FRAGMENTS

COMPUTER GRAPHICS
ESCAPE

Production details

CGを使ったアートワークとして「ESCAPE」というムービーを制作しました。以前から4足歩行の動物を作ってみたいと思っており、今回HP用のサンプルとして制作することにしました。単純な動物を作っても面白くないので、どのような映像にするか世界観を考え、「未来の荒廃した惑星を舞台に機械化された狼が、希望を求めて荒野を彷徨う」という設定で作りこんでいきました。かなりディティールにもこだわったことにより、制作時間はかかりましたが、当初思い描いていた世界観を作ることができたのではないかと思っています。

First step

未来の荒廃した惑星や、機械化された狼を制作するにあたって、まずはリファレンス収集からはじめました。 4足歩行の動物に今回初めてチャレンジしたため、YOUTUBEであらゆる狼の映像を見て動きや体の作りなどを研究していきました。特に着目したのが狼の足運びのタイミングと、足がどこから曲がるかなど関節の部分です。体の構造については徹底的に研究していきました。映像では特に2カット目の足運びに注目してください! 

Process

狼のモデリングは狼の体の流れや筋肉ににそってKitBashモデリングを行いました。
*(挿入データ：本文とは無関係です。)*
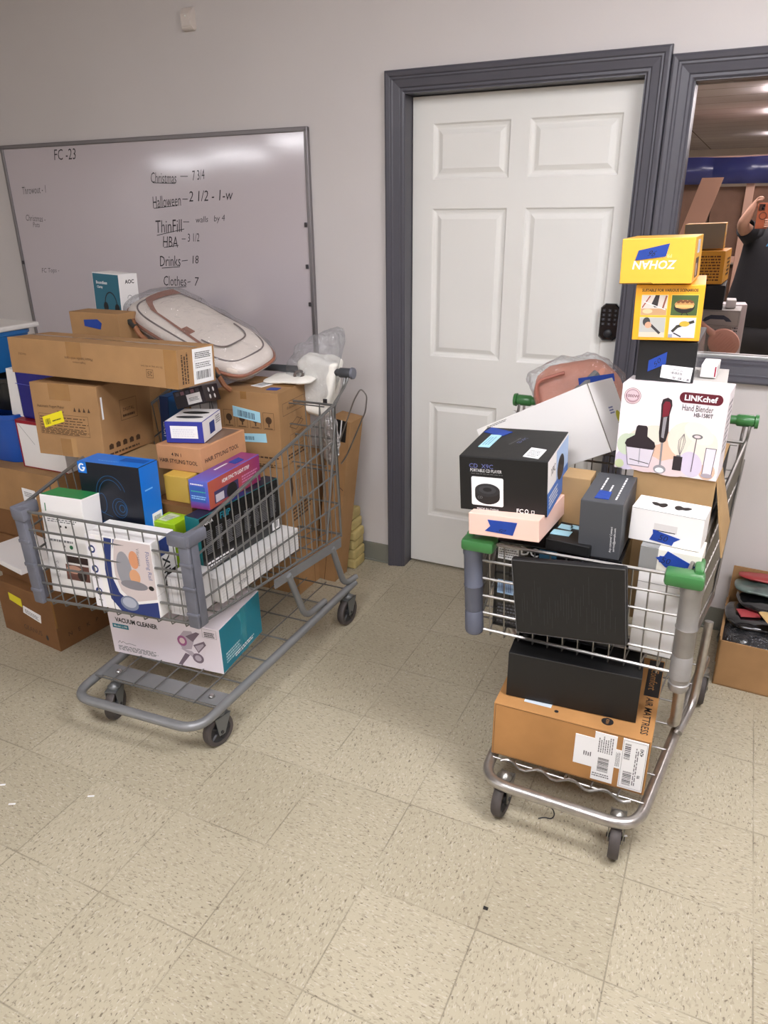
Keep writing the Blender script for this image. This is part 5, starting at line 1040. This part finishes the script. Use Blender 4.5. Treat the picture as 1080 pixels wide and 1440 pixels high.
for i, x in enumerate((-1.9, -.9, .1, 1.1, 2.1, 3.1)):
    b = pile('bulk_carton', x-.49, x+.49, -8.85, -8.15, 1.002, 1.90-.04*(i % 2), card('brown_bulk_board', (128, 100, 84)), 'bulk carton on the warehouse rack, %s' % ('leftmost', 'second from left', 'third from left', 'third from right', 'second from right', 'rightmost')[i], group='bulk cartons on the rack'); b.done()
for i, x in enumerate((-1.5, .0, 1.5, 3.0)):
    b = pile('bulk_carton', x-.6, x+.6, -8.85, -8.15, .002, .85, card('brown_bulk_board', (128, 100, 84)), 'large carton under the warehouse rack shelf, %s' % ('leftmost', 'second from left', 'second from right', 'rightmost')[i], group='bulk cartons under the rack'); b.done()
a, b2 = mirror_at(990, 250, -6.2), mirror_at(952, 345, -6.2); d = (b2-a); k = -a.z/d.z; foot = a+d*k; foot.y = -6.0
bm = bmesh.new(); dd = (a-foot).normalized(); dv = (a-foot); wv = Vector((.11, 0, 0)); v = [bm.verts.new(q) for q in (foot-wv, foot+wv, a+wv, a-wv)]; f = bm.faces.new(v); r = bmesh.ops.extrude_face_region(bm, geom=[f]); bmesh.ops.translate(bm, verts=[x for x in r['geom'] if isinstance(x, bmesh.types.BMVert)], vec=(0, -.03, 0)); bmesh.ops.recalc_face_normals(bm, faces=bm.faces); o = link('plank', bm, mat('tan_plank', (206, 160, 136), .6)); tag(o, 'broad tan board leaning in the warehouse behind the photographer', 'board')

# photographer
def person():
    skin = mat('skin', (206, 160, 136), .5, var=.05, vs=14)
    root = empty('person', (1.40, -3.03, 0), 0, 'person in black shirt holding up a phone to take the picture', 'person')
    L = lambda x, y, z: (x-1.40, y+3.03, z)
    V, E, R_ = [], [], []
    def chain(pts, start=None):
        prev = start
        for (p, r) in pts:
            V.append(L(*p)); R_.append(r)
            if prev is not None: E.append((prev, len(V)-1))
            prev = len(V)-1
        return prev
    chain([((1.40, -3.03, .93), .15)]); chain([((1.40, -3.03, 1.12), .14), ((1.40, -3.03, 1.32), .15), ((1.40, -3.03, 1.44), .09), ((1.40, -3.02, 1.52), .058), ((1.40, -3.00, 1.58), .058), ((1.40, -2.985, 1.655), .088), ((1.40, -2.985, 1.73), .080)], 0)
    sh = 3
    # arm at the smaller-x side: elbow out, hand at the phone's top corner
    w1 = chain([((1.225, -3.00, 1.42), .062), ((1.165, -2.90, 1.475), .048), ((1.155, -2.83, 1.505), .042), ((1.185, -2.80, 1.57), .034), ((1.205, -2.785, 1.615), .026), ((1.216, -2.778, 1.640), .028)], sh)
    def finger(base, pts, r): chain([(p[0], r*(1-.1*i)) for i, p in enumerate(pts)], base)
    for i, (dx, dz) in enumerate(((0, .010), (.003, .020), (.004, .030), (.002, .040))):
        finger(w1, [((1.222+dx, -2.776, 1.640+dz*.6), .0), ((1.236+dx, -2.752, 1.652+dz*.55), 0), ((1.258+dx*2, -2.744, 1.6545+dz*.5), 0)], .0085)
    finger(w1, [((1.222, -2.792, 1.632), 0), ((1.236, -2.794, 1.622), 0), ((1.252, -2.785, 1.610), 0)], .010)
    w2 = chain([((1.575, -3.00, 1.42), .062), ((1.62, -2.93, 1.30), .048), ((1.585, -2.85, 1.30), .042), ((1.45, -2.80, 1.43), .034), ((1.385, -2.79, 1.49), .026), ((1.362, -2.785, 1.505), .028)], sh)
    for i in range(4): finger(w2, [((1.352, -2.776, 1.495+.013*i), 0), ((1.330, -2.756, 1.490+.014*i), 0), ((1.290, -2.7445, 1.488+.014*i), 0)], .0085)
    finger(w2, [((1.352, -2.796, 1.520), 0), ((1.336, -2.796, 1.535), 0), ((1.322, -2.788, 1.55), 0)], .010)
    for s in (-1, 1):
        chain([((1.40+s*.105, -3.03, .84), .095), ((1.40+s*.115, -3.02, .50), .065), ((1.40+s*.12, -3.04, .28), .058), ((1.40+s*.12, -3.05, .09), .040), ((1.40+s*.125, -3.00, .045), .042), ((1.40+s*.13, -2.90, .03), .036)], 0)
    me = bpy.data.meshes.new('body'); me.from_pydata(V, E, []); o = bpy.data.objects.new('body', me); COL.objects.link(o); o.parent = root; me.materials.append(skin)
    md = o.modifiers.new('skin', 'SKIN'); md.use_smooth_shade = True
    for i, r in enumerate(R_): me.skin_vertices[0].data[i].radius = (r, r); me.skin_vertices[0].data[i].use_root = (i == 0)
    md = o.modifiers.new('sub', 'SUBSURF'); md.levels = md.render_levels = 2
    black = mat('black_jersey', (30, 30, 34), .8, bump=.3, bs=10); 
    def loft(name, secs, m, lab=None):
        bm = bmesh.new(); prev = None
        for cx, cy, z, a, b_ in secs:
            ring = [bm.verts.new(L(cx+a*math.cos(2*PI*k/36), cy+b_*math.sin(2*PI*k/36), z+.004*math.sin(k*1.3))) for k in range(36)]
            if prev:
                for k in range(36): bm.faces.new((prev[k], prev[(k+1) % 36], ring[(k+1) % 36], ring[k]))
            prev = ring
        ob = link(name, bm, m, root, True); md = ob.modifiers.new('t', 'SOLIDIFY'); md.thickness = .004; md.offset = 1; return ob
    sh_ = loft('shirt', [(1.40, -3.03, .80, .285, .20), (1.40, -3.03, .95, .275, .20), (1.40, -3.03, 1.12, .245, .185), (1.40, -3.03, 1.28, .225, .175), (1.40, -3.03, 1.40, .215, .14), (1.40, -3.025, 1.46, .16, .10), (1.40, -3.02, 1.50, .085, .075)], black)
    loft('shorts', [(1.40, -3.03, .58, .275, .185), (1.40, -3.03, .72, .280, .20), (1.40, -3.03, .90, .262, .19)], mat('charcoal_shorts', (42, 42, 44), .8, var=.3, vs=6))
    bm = bmesh.new(); tube(bm, [L(1.27, -3.0, 1.42), L(1.215, -2.985, 1.435), L(1.175, -2.925, 1.475)], [.085, .078, .066], 20, cap=False); ob = link('sleeve', bm, black, root, True); md = ob.modifiers.new('t', 'SOLIDIFY'); md.thickness = .004
    bm = bmesh.new(); tube(bm, [L(1.53, -3.0, 1.42), L(1.585, -2.985, 1.40), L(1.61, -2.945, 1.33)], [.085, .078, .066], 20, cap=False); ob = link('sleeve', bm, black, root, True); md = ob.modifiers.new('t', 'SOLIDIFY'); md.thickness = .004
    # letters on the chest
    bm = bmesh.new(); ms = []; c = Canvas(bm, ms, L(1.52, -3.03, 1.33), (-1, 0, 0), (0, 0, 1), (0, 1, 0), .24, .1); c.text('USA', .5, .5, .05, paint(70, 150, 200), off=.02, stretch=1.2)
    for v in bm.verts: 
        x = v.co.x; v.co.y = .178*math.sqrt(max(0, 1-(x/.225)**2))+.006
    link('chest_print', bm, ms, root)
    # face and hair
    hc = Vector(L(1.40, -2.985, 1.70))
    bm = bmesh.new(); lathe(bm, [(0, .128), (.05, .12), (.088, .085), (.104, .03), (.106, -.03), (.098, -.09)], 24, Matrix.Translation(hc+Vector((0, -.012, 0)))); bmesh.ops.delete(bm, geom=[f for f in bm.faces if f.calc_center_median().y > hc.y+.055 and f.calc_center_median().z < hc.z+.075], context='FACES'); ob = link('hair', bm, mat('dark_hair', (48, 34, 28), .6, bump=.5, bs=80), root, True); md = ob.modifiers.new('t', 'SOLIDIFY'); md.thickness = .008
    for s in (-1, 1):
        bm = bmesh.new(); bmesh.ops.create_uvsphere(bm, u_segments=14, v_segments=10, radius=.012, matrix=Matrix.Translation(hc+Vector((s*.032, .078, -.008)))); e = link('eye', bm, paint(238, 236, 232, .15), root, True)
        bm = bmesh.new(); bmesh.ops.create_uvsphere(bm, u_segments=10, v_segments=8, radius=.006, matrix=Matrix.Translation(hc+Vector((s*.032, .0875, -.008)))); link('iris', bm, paint(40, 28, 22, .1), e, True)
        bm = bmesh.new(); bmesh.ops.create_uvsphere(bm, u_segments=12, v_segments=8, radius=1, matrix=Matrix.Translation(hc+Vector((s*.092, 0, -.02))) @ Matrix.Diagonal((.010, .020, .032, 1))); link('ear', bm, skin, root, True)
    bm = bmesh.new(); lathe(bm, [(0, .022), (.007, .018), (.012, -.012), (.016, -.026), (.008, -.032), (0, -.032)], 12, Matrix.Translation(hc+Vector((0, .088, -.028)))); link('nose', bm, skin, root, True)
    bm = bmesh.new(); bmesh.ops.create_uvsphere(bm, u_segments=14, v_segments=8, radius=1, matrix=Matrix.Translation(hc+Vector((0, .076, -.078))) @ Matrix.Diagonal((.026, .010, .009, 1))); link('mouth', bm, paint(170, 96, 90), root, True)
    for s in (-1, 1):
        bm = bmesh.new(); bx(bm, -.045, .045, -.13, .15, 0, .07, bev=.028, M=Matrix.Translation(L(1.40+s*.125, -2.98, 0))); link('shoe', bm, mat('dark_shoe', (40, 40, 44), .6), root)
person()
# phone
def phone():
    x0, x1, z0, z1, y = 1.236, 1.313, 1.474, 1.640, -2.752
    bm = bmesh.new(); bx(bm, x0, x1, y-.011, y, z0, z1, bev=.004); o = link('phone', bm, mat('orange_phone_case', (176, 96, 62), .45)); tag(o, 'phone in an orange case held up in front of the person', 'phone')
    bm = bmesh.new(); bx(bm, x0+.006, x0+.044, y-.001, y+.0025, z1-.050, z1-.008, bev=.002); isl = link('camera_island', bm, mat('dark_bronze', (70, 46, 38), .3), o)
    for a, b_ in ((.030, -.036), (.036, -.020)):
        bm = bmesh.new(); lathe(bm, [(.0075, 0), (.0075, .0022), (.005, .003), (0, .003)], 18, Matrix.Translation((x0+a, y+.0022, z1+b_)) @ Matrix.Rotation(-PI/2, 4, 'X')); link('lens', bm, paint(14, 14, 18, .08), isl, True)
    bm = bmesh.new(); pts = [Vector(((x0+x1)/2+.022*math.cos(a), y+.0006, z1-.083+.022*math.sin(a))) for a in [2*PI*k/28 for k in range(28)]]; tube(bm, pts, .0022, 6, closed=True); link('ring', bm, mat('dark_bronze', (70, 46, 38), .3), o, True)
phone()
モデリングに関しては、狼ならではの特徴にそったモデリングをしないと別の四足歩行の動物に見えてしまうので、ここでも狼のリファレンスをしっかり確認しながら作業していきました。RigはMAYAのmGearを使用しています。

コンポジット作業はNUKEで行いました。NUKEの中でカメラなどシーンのセットアップができるためMAYAとの行き来を最小限にし、制作の後半でもカメラワークの変更に対応できるようにしました。今回、NUKEでのコンポジットを行ってみて、NUKEとDMP(デジタルマットペインティング)の相性が良いと感じたので、今後、大規模なエンバイロメント制作で表現の幅を広げていけると感じました。

レンダリングは全てRedshiftを使用しています。今回、初めてGPUレンダリングを使用しましたがVrayと遜色ない結果が得られ、さらに各段にレンダリング時間を短縮することができ、試行錯誤の回数を格段に上げることができました。その結果、作品のクオリティもかなり向上させることがでたと思います。またPhoenix FDで制作した煙などのエフェクトのレンダリングもスムーズに行うことができました。

布と揺れのアニメーションはマーベラスデザイナーを使用して制作しました。機械化された狼に布を巻いていく作業が思いのほか難しく、いろんな巻き方を試しました。当初は顔にも布を巻いていましたが、ビジュアル的に、あまりうまくいかなかったため、最終的には体に巻きつけるように布を制作しました。また、布の汚しや先端のボロボロ感などにこだわっています。

狼のボディが機械のため、狼の動物としてのしなやかさが出しずらいので、風にたなびく布を加えることで、しなやかな体の動きを補強する効果が出たと思います。また荒廃した世界観にもマッチする演出になりました。

Final image

ディティールを何度もやり直して、ようやく映像の完成!今回初めてこのような世界観の映像を制作し、かなり時間がかかってしまいましたが、多くの学びがあり、次はもっと効率よく制作できると思います。普段は2足歩行のキャラクターのアニメーションを行うことは多いですが、4足歩行のキャラクターを制作することで、制作の幅が広がったと思います!映像としても未来の荒廃した狼の哀愁を表現できたのではないでしょうか。短い映像ですが、是非ご覧下さい!